Until I looked at Shaw’s work, I think the nearest cultural touchstone I had to refer to, that reminded my of my environment, was Gavin Watson’s book Skins, which is a photographic book that focuses on the Skinhead movement. With that publication I was perhaps interested in the urban environment depicted in the book as much as the early Eighties movement that it documented.  I was never a skin – more of a Two-Tone/Soulboy during that period (when I was nine-ish), but their influence was huge, threatening but also familiar. 

In Shaw’s  work, the idea that he was rendering such familiar-looking scenes rendered in a painstaking fashion was something that appealed to a feeling that I have always had – that anything has value and that every environment has a meaning, however harsh it may seem.

One of the over the overriding feelings his work creates – particularly when you see them in a gallery setting – is a sense of tension and unease. The lack of human figures in the works could be construed as a device to create a sense of loneliness, as the viewer seems to experience the locations in a solitary way. But fundamentally I feel that people are essential to his work, in that each painting contains human traces – whether it is via graffiti, damage or a path worn by feet.

Another aspect of the work that interests me is the idea of the encroachment of people into nature. The area I grew up is a kind of hinterland between the huge West Midlands conurbation and the countryside – and where the two meet it is not normally attractive. But there are elements of beauty in these urban woods, as well as a sense of danger and secrecy. I’m probably not alone in remembering the kind of characters that are attracted to these areas (such as a man we called The Coat Man. He used to hang his coat on the branch of a tree and then ask us if it was ours. He also brandished a knife at us on one occasion. We thought he was harmless but there you go).

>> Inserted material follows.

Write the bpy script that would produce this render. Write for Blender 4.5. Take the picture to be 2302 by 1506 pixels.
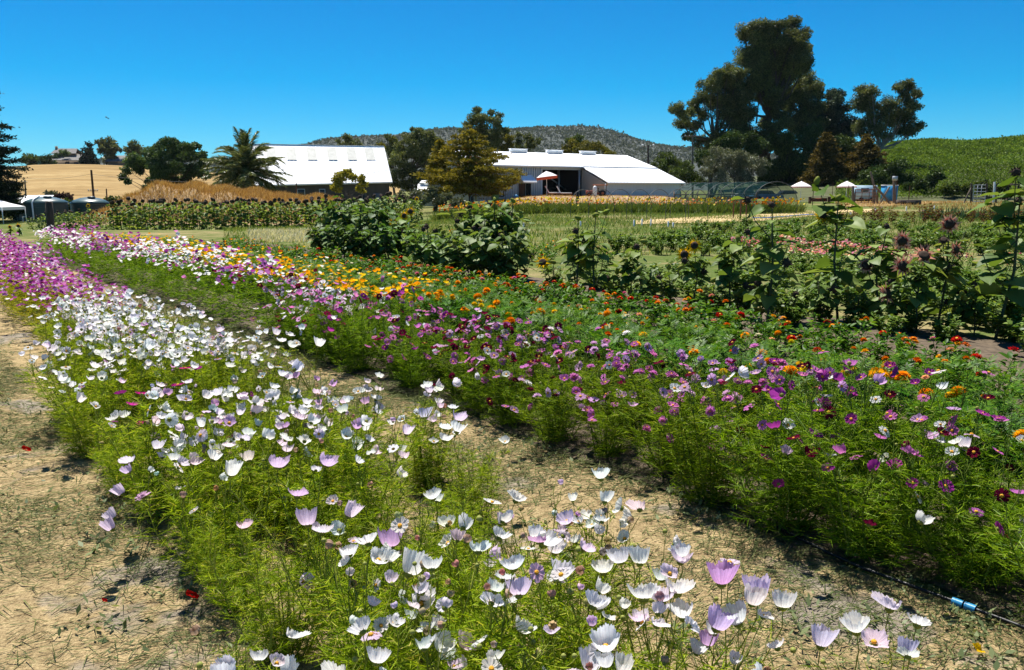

Shaw is interesting as an artist in that he also writes, which is fairly uncommon. I own one of his books, which contains no images and although fairly unstructured (much of it was written in the kind of pubs his work depicts) it forms an ideal companion to his art. He has a strong obsession with cultural iconography, particularly British popular culture and in this respect I think keeps good company with figures such as Morrissey and the filmmaker Shane Meadows.

I’ll say this for him, he has catholic taste. This is Shaw on his youthful aspirations “I couldn’t decide whether I wanted to be Jimmy from Quadrophenia or John Everett Millais … or Francis Bacon … the list was endless and I couldn’t decide which messiah to follow. All I could really do was draw quite well.”